Pub Date: Oct. 13th, 2020
ISBN: 978-1-982157-28-9
Publisher: Scribner

A journalist and bestselling author pays tribute to country music legend Dolly Parton (b. 1946).

Before her recent elevation to the status of universally beloved icon,” writes Smarsh, Parton “was best known by many people as the punch line of a boob joke.” This book, based on essays the author wrote for No Depression magazine in 2017, explores Parton's musical and cultural contributions. It also tells stories about the women so often at the heart of Parton's songs. Bent on becoming a star, she left for Nashville after high school. But she faced many challenges as an attractive woman working her way to the top.
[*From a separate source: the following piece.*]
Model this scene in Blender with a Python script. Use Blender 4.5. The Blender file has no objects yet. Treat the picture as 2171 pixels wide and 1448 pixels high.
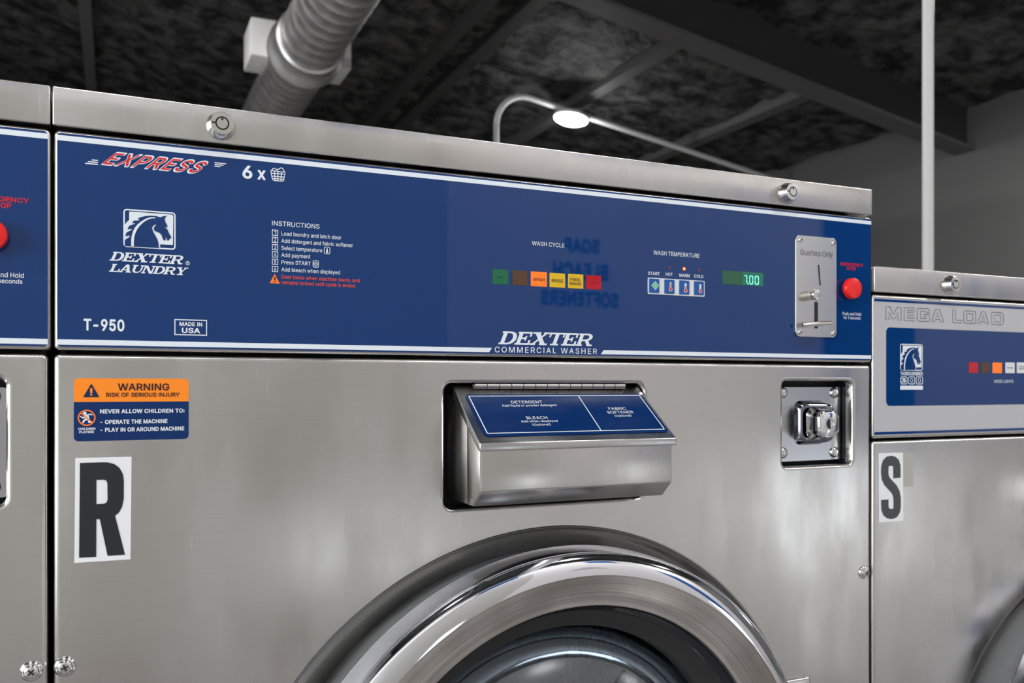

Parton's breakthrough song, “Dumb Blonde,” released in 1967, foretold the attitude a largely sexist country music industry took toward the singer, especially in the early part of her career. Her first industry mentor, Porter Wagoner, for example, recognized Parton's musical talent, but he tried to use it to serve his own “thunderous ego.” The quick-witted grit that helped her endure would later come out in the characters she played in hit Hollywood films like 9 to 5 (1980). Smarsh argues that this "humorous bravado" arises not just from Parton herself, but from the "culture of working-class women" she represents. The singer’s savvy is also as much sexual as entrepreneurial. The author shows how Parton used both to reach success—and not just in music: She has said that Dollywood is “the most lucrative investment she ever made.” Her influence is now so pervasive that she has become a cross-genre inspiration to young artists like hip-hop star Nicki Minaj. Though not a self-identified feminist, Parton exemplifies the "unsurpassed wisdom about how gender works in the world" that Smarsh believes is part of the working-class female experience.

A highly readable treat for music and feminist scholars as well as Parton's legion of fans.